At first, the concept doesn’t really seem worth the fuss. Fortunately, it becomes more involved as the game progresses. You’ll quickly upgrade your lens to let you see through specific surfaces, enabling you to reach into the guts of certain devices to access hidden puzzles. Once you reach the game’s middle act, it upgrades again to let you physically enter the puzzles, crawling inside devices and wandering around their seemingly enormous mechanisms. This dramatic shift in scale is the kind of thing VR does really well, and while the impact of it in A Dark Matter is slightly lessened by a fade-to-black between areas, it remains impressive.
The best part of The Room VR, however, is also the most incongruous. After visiting two fairly grounded locations, A Dark Matter completely jumps the broomstick, transporting you to a fairytale witch’s hut complete with bubbling cauldron and crystal ball. Here, you solve puzzles by brewing potions, collecting ingredients and tossing them into the cauldron in exchange for items that unlock new areas in the hut.

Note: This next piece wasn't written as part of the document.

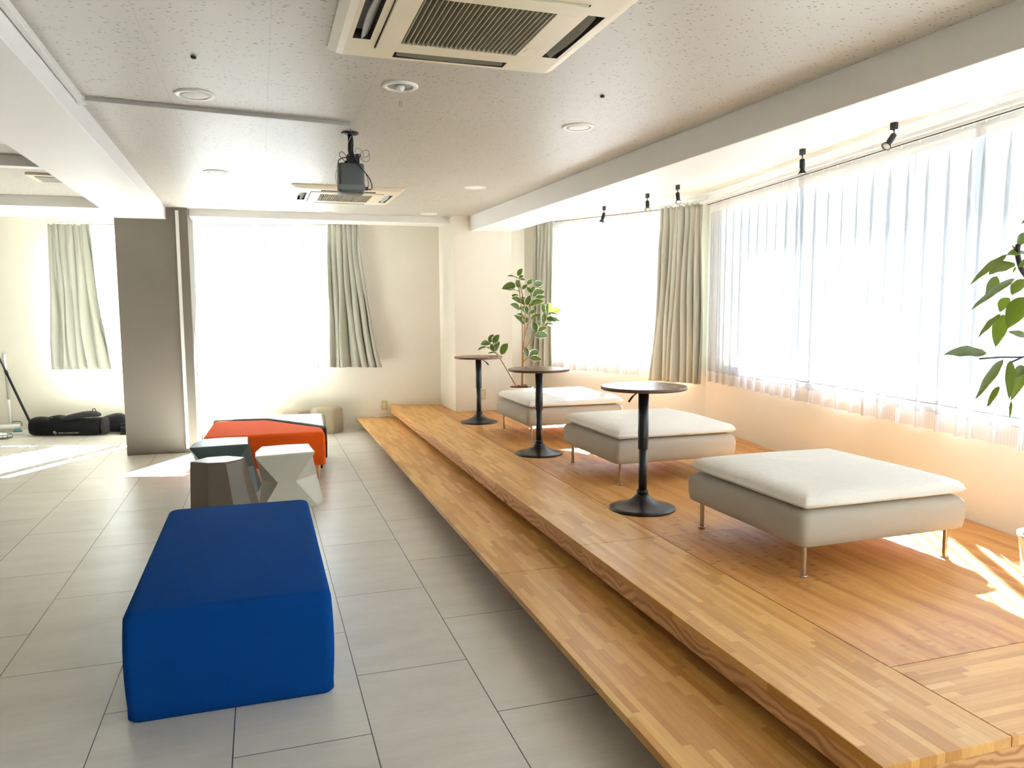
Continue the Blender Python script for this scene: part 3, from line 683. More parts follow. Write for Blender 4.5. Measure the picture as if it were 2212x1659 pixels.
def stoolmat(k, c):
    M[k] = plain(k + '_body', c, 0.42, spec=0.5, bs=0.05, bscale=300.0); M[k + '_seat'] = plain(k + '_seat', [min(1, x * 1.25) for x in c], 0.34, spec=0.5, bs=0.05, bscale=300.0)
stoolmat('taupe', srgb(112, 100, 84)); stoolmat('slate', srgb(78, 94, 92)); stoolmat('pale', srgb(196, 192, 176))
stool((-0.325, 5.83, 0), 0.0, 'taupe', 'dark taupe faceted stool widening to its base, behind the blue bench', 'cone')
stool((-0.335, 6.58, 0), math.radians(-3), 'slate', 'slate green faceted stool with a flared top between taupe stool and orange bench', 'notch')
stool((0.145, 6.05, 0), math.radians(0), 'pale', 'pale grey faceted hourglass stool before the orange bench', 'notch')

# tweed hexagonal poufs
def pouf(loc, rz, label, h):
    mb = MB(); rings = []
    def hexa(r, rr=0.02):
        out = []
        P = [Vector((r * math.cos(PI / 3 * k), r * math.sin(PI / 3 * k))) for k in range(6)]
        for i in range(6):
            a, b_, e = P[i - 1], P[i], P[(i + 1) % 6]
            p = b_ + (a - b_).normalized() * rr; q = b_ + (e - b_).normalized() * rr
            for k in range(4):
                t = k / 3; out.append((1 - t) ** 2 * p + 2 * t * (1 - t) * b_ + t * t * q)
        return out
    for r, z in ((0.188, 0.0), (0.194, 0.01), (0.196, h * 0.5), (0.194, h - 0.03), (0.188, h - 0.012), (0.172, h - 0.002), (0.12, h + 0.004), (0.05, h + 0.006)):
        rings.append([(p.x, p.y, z) for p in hexa(r)])
    o = mb.loft(rings).build('pouf', M['hexfab'], smooth=True, loc=loc, rotz=rz)
    tag(o, label, 'pouf', 'beige tweed poufs against the far wall'); return o
pouf((0.352, 9.56, 0), math.radians(-17), 'left beige hexagonal tweed pouf, half hidden by the leather bench', 0.285)
pouf((0.735, 9.49, 0), math.radians(-13), 'right beige hexagonal tweed pouf, fully seen against the far wall', 0.30)

# ================================================================= CEILING THINGS
def cassette(loc, label, sz=0.955):
    root = thing('air_conditioner', label, 'air conditioner', loc, 0, 'ceiling cassette air conditioners')
    h = sz / 2; z0 = 0.0; zb = -0.036
    # face frame with four outlet openings: built from boxes round the openings
    rings = [[(x, y, z) for x, y in rrect(-a, -a, a, a, 0.03, 4)] for a, z in ((h, 0.0), (h, -0.008), (h - 0.03, -0.030), (h - 0.055, -0.036))]
    # opening rectangle cut by a boolean-free approach: panel strips
    fr = MB()
    fr.loft(rings, cap=False)
    i_, o_ = 0.315, h - 0.055        # inner panel half, outer flat half
    a, b_, c = 0.340, 0.405, 0.23    # slot near/far edge, slot half length
    for rot in range(4):
        def R(x, y):
            for _ in range(rot): x, y = -y, x
            return (x, y, -0.036)
        def quad(x0, y0, x1, y1):
            fr.add([R(x0, y0), R(x1, y0), R(x1, y1), R(x0, y1)], [(0, 1, 2, 3)])
        quad(-i_, i_, i_, a); quad(-i_, a, -c, b_); quad(c, a, i_, b_); quad(-i_, b_, i_, o_); quad(i_, i_, o_, o_)
    fr.build('face_frame', M['cream'], root)
    for rot in range(4):
        ang = rot * PI / 2
        sl = MB()
        n = 14
        # recess trough
        sl.add([(-c, a, -0.036), (c, a, -0.036), (c, b_, -0.036), (-c, b_, -0.036), (-c, a, 0.03), (c, a, 0.03), (c, b_, 0.03), (-c, b_, 0.03)],
               [(4, 5, 6, 7), (0, 1, 5, 4), (1, 2, 6, 5), (2, 3, 7, 6), (3, 0, 4, 7)])
        o = sl.build('air_outlet', M['darkslot'], root); o.rotation_euler = (0, 0, ang)
        fl = MB(); pts = []
        for k in range(n + 1):
            t = k / n; x = -c + 0.012 + (2 * c - 0.024) * t; bow = 0.020 * math.sin(PI * t)
            pts.append((x, bow))
        vs = [(x, a + 0.012, -0.020) for x, w in pts] + [(x, a + 0.034 + w * 0.6, -0.038) for x, w in pts]
        fl.add(vs, [(k, k + 1, n + 2 + k, n + 1 + k) for k in range(n)])
        f = fl.build('louver', M['louver'], root, solid=0.004); f.rotation_euler = (0, 0, ang)
    pn = MB(); g = 0.228
    p0 = i_ - 0.006
    for (x0, y0, x1, y1) in ((-p0, g, p0, p0), (-p0, -p0, p0, -g), (-p0, -g, -g, g), (g, -g, p0, g)):
        pn.box(x0, y0, -0.043, x1, y1, -0.030)
    pn.build('intake_panel', M['cream'], root, bevel=0.0015)
    MB().box(-g, -g, -0.020, g, g, -0.016).build('filter', M['darkslot'], root)
    gr = MB(); ns = 25
    for k in range(ns):
        x = -g + 2 * g * (k + 0.5) / ns
        gr.add([(x - 0.006, -g, -0.022), (x - 0.003, -g, -0.041), (x + 0.001, -g, -0.041), (x - 0.002, -g, -0.022), (x - 0.006, g, -0.022), (x - 0.003, g, -0.041), (x + 0.001, g, -0.041), (x - 0.002, g, -0.022)],
               [(0, 1, 2, 3), (7, 6, 5, 4), (0, 4, 5, 1), (1, 5, 6, 2), (2, 6, 7, 3), (3, 7, 4, 0)])
    gr.build('intake_grille', M['grille'], root)
    MB().box(0.245, 0.13, -0.0445, 0.295, 0.185, -0.043).build('sensor_tab', M['cream'], root)
    return root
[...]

It’s very silly, but also enormously fun, a real “let your hair down” moment even though the tone remains serious. The whole sequence operates on a different logical plain, swapping out hieroglyphs and clockwork contraptions for arcane symbols and phases of the moon. It also includes possibly the best key ever designed for a video game. I’d happily play a full game of this. Forget The Room, Crone Simulator is where it’s at.
That’s a joke, obviously. Fireproof Games should not, under any circumstances, forget The Room. The four flatscreen entries in the series are among the best puzzlers ever made, and A Dark Matter holds its own in creativity and goldilocks-zone challenge. Is it still the best VR puzzler around? Maybe not, and it remains fairly expensive almost three years on since launch. But it is a ton of fun, and not the worst place to start if you’re completely new to VR.